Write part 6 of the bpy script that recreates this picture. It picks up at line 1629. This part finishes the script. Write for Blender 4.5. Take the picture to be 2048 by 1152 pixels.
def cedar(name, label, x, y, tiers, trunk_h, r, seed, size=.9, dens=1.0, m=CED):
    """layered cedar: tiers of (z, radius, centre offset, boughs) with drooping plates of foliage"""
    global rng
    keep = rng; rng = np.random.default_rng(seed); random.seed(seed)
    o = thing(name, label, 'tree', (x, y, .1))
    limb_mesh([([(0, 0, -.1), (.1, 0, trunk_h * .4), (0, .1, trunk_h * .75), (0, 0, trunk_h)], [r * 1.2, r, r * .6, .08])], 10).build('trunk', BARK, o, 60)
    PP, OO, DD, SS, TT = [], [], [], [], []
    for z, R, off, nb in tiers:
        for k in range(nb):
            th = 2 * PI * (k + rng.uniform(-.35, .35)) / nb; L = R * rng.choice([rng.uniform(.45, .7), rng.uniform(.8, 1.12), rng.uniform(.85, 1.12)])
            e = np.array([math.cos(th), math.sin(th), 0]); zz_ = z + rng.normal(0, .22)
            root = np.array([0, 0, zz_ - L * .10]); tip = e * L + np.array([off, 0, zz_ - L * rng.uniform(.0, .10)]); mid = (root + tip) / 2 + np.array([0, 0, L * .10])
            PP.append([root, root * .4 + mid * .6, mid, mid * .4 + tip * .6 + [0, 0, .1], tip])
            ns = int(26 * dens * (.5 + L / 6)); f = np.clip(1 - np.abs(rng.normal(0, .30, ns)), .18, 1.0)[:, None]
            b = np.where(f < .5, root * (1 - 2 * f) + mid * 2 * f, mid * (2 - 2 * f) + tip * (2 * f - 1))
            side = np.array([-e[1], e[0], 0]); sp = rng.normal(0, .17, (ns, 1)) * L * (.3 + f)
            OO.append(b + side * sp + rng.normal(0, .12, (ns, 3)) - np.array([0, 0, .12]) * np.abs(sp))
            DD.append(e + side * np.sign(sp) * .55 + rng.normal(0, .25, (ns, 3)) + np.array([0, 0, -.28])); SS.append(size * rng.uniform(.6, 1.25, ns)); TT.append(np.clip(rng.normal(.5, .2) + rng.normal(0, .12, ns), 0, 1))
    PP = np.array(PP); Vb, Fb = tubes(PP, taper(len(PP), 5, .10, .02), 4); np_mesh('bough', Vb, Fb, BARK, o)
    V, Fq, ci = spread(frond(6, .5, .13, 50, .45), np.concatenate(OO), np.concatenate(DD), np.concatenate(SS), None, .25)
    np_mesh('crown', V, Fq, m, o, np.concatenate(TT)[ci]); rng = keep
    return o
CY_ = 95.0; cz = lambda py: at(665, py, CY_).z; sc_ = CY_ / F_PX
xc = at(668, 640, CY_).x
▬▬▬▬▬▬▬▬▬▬
Return the whole listing exactly.

* Solved exercise
Write part 6 of the bpy script that recreates this picture. It picks up at line 1629. This part finishes the script. Write for Blender 4.5. Take the picture to be 2048 by 1152 pixels.
def cedar(name, label, x, y, tiers, trunk_h, r, seed, size=.9, dens=1.0, m=CED):
    """layered cedar: tiers of (z, radius, centre offset, boughs) with drooping plates of foliage"""
    global rng
    keep = rng; rng = np.random.default_rng(seed); random.seed(seed)
    o = thing(name, label, 'tree', (x, y, .1))
    limb_mesh([([(0, 0, -.1), (.1, 0, trunk_h * .4), (0, .1, trunk_h * .75), (0, 0, trunk_h)], [r * 1.2, r, r * .6, .08])], 10).build('trunk', BARK, o, 60)
    PP, OO, DD, SS, TT = [], [], [], [], []
    for z, R, off, nb in tiers:
        for k in range(nb):
            th = 2 * PI * (k + rng.uniform(-.35, .35)) / nb; L = R * rng.choice([rng.uniform(.45, .7), rng.uniform(.8, 1.12), rng.uniform(.85, 1.12)])
            e = np.array([math.cos(th), math.sin(th), 0]); zz_ = z + rng.normal(0, .22)
            root = np.array([0, 0, zz_ - L * .10]); tip = e * L + np.array([off, 0, zz_ - L * rng.uniform(.0, .10)]); mid = (root + tip) / 2 + np.array([0, 0, L * .10])
            PP.append([root, root * .4 + mid * .6, mid, mid * .4 + tip * .6 + [0, 0, .1], tip])
            ns = int(26 * dens * (.5 + L / 6)); f = np.clip(1 - np.abs(rng.normal(0, .30, ns)), .18, 1.0)[:, None]
            b = np.where(f < .5, root * (1 - 2 * f) + mid * 2 * f, mid * (2 - 2 * f) + tip * (2 * f - 1))
            side = np.array([-e[1], e[0], 0]); sp = rng.normal(0, .17, (ns, 1)) * L * (.3 + f)
            OO.append(b + side * sp + rng.normal(0, .12, (ns, 3)) - np.array([0, 0, .12]) * np.abs(sp))
            DD.append(e + side * np.sign(sp) * .55 + rng.normal(0, .25, (ns, 3)) + np.array([0, 0, -.28])); SS.append(size * rng.uniform(.6, 1.25, ns)); TT.append(np.clip(rng.normal(.5, .2) + rng.normal(0, .12, ns), 0, 1))
    PP = np.array(PP); Vb, Fb = tubes(PP, taper(len(PP), 5, .10, .02), 4); np_mesh('bough', Vb, Fb, BARK, o)
    V, Fq, ci = spread(frond(6, .5, .13, 50, .45), np.concatenate(OO), np.concatenate(DD), np.concatenate(SS), None, .25)
    np_mesh('crown', V, Fq, m, o, np.concatenate(TT)[ci]); rng = keep
    return o
CY_ = 95.0; cz = lambda py: at(665, py, CY_).z; sc_ = CY_ / F_PX
xc = at(668, 640, CY_).x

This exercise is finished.